Let’s get one thing straight. I’m a firm believer of when you know better, you do better. Some lessons are harder than others to learn and the one I learned recently was a false perception that I thought that I was capable of mentoring anyone. After banging my head against the wall a few times however, I realized that there is an important clause in this faith I follow and that’s the whosoever will clause.

Not everyone cares or wants to change. While change be inevitable it’s no less hard and some are not willing nor ready. So this year, I determined to stop beating my head against the wall. Oh sure I would pray, I wouldn’t hold offense, but I wouldn’t stop my forward motion or the progress of others to beat a dead horse. It has worked miracles in my life.

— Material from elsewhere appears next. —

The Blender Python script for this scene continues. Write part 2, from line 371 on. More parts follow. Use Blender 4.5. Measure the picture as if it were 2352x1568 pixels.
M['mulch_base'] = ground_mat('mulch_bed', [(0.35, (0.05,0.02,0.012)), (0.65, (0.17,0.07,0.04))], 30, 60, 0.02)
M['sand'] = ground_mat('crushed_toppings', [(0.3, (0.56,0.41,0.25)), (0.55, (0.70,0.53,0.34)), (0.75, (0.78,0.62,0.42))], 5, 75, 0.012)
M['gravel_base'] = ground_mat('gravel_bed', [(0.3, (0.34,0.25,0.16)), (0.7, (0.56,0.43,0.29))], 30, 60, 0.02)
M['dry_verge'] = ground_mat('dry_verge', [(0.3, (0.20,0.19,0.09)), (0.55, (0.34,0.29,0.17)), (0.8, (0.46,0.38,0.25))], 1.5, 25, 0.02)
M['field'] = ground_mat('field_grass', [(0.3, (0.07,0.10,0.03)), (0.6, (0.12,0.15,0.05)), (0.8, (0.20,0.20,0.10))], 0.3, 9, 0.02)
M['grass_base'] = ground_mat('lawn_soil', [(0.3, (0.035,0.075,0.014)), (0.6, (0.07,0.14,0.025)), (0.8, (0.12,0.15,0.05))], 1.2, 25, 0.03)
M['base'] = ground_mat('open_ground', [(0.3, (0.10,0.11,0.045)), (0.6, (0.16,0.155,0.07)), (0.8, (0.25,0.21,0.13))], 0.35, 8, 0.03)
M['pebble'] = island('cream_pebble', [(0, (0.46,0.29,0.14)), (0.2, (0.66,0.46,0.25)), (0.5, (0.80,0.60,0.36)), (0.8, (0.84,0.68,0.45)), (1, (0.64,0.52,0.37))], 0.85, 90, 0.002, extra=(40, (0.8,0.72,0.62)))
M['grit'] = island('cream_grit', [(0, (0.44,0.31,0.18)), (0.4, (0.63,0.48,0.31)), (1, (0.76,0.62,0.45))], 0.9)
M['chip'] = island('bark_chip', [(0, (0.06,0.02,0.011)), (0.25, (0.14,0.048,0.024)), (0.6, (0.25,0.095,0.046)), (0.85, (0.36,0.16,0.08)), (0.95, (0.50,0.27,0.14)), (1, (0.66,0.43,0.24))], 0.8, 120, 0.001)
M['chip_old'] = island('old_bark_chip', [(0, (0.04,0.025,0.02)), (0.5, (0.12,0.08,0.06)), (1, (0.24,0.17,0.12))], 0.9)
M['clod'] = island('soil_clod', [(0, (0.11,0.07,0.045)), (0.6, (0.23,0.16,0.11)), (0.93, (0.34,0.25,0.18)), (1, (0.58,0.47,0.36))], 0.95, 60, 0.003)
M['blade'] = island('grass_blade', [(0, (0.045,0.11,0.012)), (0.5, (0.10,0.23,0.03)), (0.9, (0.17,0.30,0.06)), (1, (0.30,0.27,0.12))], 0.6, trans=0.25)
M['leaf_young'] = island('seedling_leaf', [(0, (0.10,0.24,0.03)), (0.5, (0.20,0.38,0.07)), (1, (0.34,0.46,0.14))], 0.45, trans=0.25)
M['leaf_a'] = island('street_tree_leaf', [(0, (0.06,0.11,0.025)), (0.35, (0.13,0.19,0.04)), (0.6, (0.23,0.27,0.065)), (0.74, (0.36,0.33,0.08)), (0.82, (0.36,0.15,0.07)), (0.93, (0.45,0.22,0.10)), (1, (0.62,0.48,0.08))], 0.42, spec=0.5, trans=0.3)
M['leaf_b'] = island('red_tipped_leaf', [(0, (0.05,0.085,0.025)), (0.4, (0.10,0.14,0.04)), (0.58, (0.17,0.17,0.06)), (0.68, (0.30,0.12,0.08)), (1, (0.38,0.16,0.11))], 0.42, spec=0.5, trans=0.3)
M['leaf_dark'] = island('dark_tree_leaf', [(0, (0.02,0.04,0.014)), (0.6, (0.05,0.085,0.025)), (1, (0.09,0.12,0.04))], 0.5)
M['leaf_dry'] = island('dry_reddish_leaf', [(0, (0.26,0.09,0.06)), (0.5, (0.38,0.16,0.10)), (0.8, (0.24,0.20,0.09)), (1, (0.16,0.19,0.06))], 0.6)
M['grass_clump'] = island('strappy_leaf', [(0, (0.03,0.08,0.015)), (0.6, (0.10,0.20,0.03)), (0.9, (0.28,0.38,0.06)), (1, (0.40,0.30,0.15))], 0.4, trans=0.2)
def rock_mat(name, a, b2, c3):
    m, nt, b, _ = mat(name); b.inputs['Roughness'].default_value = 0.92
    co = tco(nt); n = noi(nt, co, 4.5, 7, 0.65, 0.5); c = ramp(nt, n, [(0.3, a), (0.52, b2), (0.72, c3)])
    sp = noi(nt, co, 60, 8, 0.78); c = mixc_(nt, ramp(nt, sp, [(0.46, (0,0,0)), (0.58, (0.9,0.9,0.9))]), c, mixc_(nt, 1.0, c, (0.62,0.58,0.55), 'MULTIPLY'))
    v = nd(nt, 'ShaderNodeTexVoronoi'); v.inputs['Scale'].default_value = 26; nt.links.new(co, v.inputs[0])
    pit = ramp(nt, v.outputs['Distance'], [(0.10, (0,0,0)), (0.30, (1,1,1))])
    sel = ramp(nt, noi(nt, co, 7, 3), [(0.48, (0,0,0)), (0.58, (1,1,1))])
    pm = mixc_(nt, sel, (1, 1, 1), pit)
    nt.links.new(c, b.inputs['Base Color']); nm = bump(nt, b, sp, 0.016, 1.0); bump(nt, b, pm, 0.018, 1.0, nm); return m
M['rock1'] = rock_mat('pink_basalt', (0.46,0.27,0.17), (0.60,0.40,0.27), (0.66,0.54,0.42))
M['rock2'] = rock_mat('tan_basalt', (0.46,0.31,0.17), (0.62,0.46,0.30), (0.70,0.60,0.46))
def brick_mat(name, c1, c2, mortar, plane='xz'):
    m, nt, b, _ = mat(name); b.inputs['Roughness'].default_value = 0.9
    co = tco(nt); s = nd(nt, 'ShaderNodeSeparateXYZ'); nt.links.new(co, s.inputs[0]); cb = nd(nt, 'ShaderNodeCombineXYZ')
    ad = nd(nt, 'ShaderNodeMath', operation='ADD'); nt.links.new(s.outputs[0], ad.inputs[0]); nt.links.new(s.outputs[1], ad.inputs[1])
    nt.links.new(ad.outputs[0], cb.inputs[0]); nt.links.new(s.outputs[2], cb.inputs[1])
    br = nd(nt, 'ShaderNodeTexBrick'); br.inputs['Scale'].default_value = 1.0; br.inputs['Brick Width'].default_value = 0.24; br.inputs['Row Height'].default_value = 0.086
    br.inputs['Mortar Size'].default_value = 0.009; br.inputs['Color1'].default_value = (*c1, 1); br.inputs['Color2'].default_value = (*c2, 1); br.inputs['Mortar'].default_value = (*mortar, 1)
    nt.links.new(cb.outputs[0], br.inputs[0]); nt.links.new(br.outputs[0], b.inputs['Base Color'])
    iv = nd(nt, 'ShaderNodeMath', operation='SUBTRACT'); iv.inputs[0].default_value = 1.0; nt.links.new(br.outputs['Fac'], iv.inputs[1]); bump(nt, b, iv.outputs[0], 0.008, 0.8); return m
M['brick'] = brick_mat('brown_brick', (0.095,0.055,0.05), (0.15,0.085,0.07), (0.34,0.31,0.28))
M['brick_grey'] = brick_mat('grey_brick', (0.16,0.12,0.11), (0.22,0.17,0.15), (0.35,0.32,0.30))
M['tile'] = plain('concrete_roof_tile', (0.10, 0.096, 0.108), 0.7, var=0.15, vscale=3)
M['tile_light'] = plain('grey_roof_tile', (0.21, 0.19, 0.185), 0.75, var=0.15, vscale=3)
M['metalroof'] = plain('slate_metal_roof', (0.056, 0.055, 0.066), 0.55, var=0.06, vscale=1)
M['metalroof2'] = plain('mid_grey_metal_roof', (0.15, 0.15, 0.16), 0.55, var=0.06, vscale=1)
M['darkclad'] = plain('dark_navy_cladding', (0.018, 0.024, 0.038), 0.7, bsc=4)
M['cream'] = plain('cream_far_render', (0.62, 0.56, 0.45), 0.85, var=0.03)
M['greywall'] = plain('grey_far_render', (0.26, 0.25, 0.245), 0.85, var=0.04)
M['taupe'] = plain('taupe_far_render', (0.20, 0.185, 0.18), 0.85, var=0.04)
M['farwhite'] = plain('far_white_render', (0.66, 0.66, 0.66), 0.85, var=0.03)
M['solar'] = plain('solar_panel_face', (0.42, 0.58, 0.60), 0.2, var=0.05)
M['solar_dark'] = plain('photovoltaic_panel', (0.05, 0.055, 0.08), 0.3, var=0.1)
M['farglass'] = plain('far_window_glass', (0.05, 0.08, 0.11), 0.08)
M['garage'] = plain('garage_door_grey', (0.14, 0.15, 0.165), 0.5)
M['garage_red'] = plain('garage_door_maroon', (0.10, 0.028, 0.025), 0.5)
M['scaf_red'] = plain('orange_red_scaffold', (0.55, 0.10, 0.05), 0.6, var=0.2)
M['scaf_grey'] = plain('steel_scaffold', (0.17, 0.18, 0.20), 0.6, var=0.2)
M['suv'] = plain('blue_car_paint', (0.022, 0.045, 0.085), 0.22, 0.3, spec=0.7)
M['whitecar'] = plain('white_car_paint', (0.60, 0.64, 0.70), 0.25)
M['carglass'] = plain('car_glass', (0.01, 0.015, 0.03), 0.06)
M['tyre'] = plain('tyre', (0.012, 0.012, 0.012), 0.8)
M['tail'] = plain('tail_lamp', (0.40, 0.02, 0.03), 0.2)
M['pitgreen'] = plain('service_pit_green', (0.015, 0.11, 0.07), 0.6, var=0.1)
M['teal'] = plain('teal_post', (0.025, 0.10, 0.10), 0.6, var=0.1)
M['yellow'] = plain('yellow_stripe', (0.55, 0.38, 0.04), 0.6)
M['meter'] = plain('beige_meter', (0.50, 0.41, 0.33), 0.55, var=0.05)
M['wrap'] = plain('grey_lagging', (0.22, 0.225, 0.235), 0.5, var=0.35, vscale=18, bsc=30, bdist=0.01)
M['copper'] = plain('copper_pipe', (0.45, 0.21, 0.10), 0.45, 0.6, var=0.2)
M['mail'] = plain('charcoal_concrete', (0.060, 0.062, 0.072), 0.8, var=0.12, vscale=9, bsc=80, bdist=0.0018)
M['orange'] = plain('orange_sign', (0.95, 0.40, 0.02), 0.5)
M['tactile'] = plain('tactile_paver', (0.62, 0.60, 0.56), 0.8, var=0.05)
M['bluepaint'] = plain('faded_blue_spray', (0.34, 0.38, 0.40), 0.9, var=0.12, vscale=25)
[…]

There is no scriptural  reference to nagging and pleading. The whosoever will clause takes care of that. I’ve learned that when I speak to you about the things I have gone through, or even better, the things I have learned along the way, or even better still what the bible has to say about a situation, there is zero return for me. I walk in the door of my house and there is still carpet to vacuum, floors to sweep and mop, dinners to be made. There are still personal devotion times to be had, books to be read, health issues to contend to, and my own growth and learning process. I get nothing out of mentoring another other than sheer joy that the person has moved on past the problem, learned a solution, and has stepped up their level.

When my own mentor, sets me straight, or tries to teach me a principle, or comes and sits and prays with me, she gives up her time for me. She doesn’t get anything from it. I submit and retain the advice or I don’t, it will be entirely up to me. Her workload doesn’t change, in fact, it increases because I become one in her scope of leadership. I add work to her life. It’s one she takes on freely without regret or rancor because she loves to see the progress and she is saddened when I get stuck, but, and here’s the key to mentoring, she refuses to come and sit in the stuck with me. She’ll come and extend her hand but if I am continually trying to drag her down, she walks away. She doesn’t have endless hours for me either. Minutes each week and sometimes not even that. When I used to tell her I have no one to talk to and I needed advice, she would say, “You are never alone, sometimes you need to just get on your face and tell your heavenly Father. Sometimes he’s the only one with the answers.” Great advice that has saved me on so many occasions I can’t even begin to count.

So who is mentoring you? Are they frustrated or thrilled with your progress? Are you listening? Or did you listen with one ear already having chosen what you would do? Who are you mentoring? Are there places where you get stuck? It’s really wisdom to assess your effectiveness in both areas of your life. Take a little time to do that today.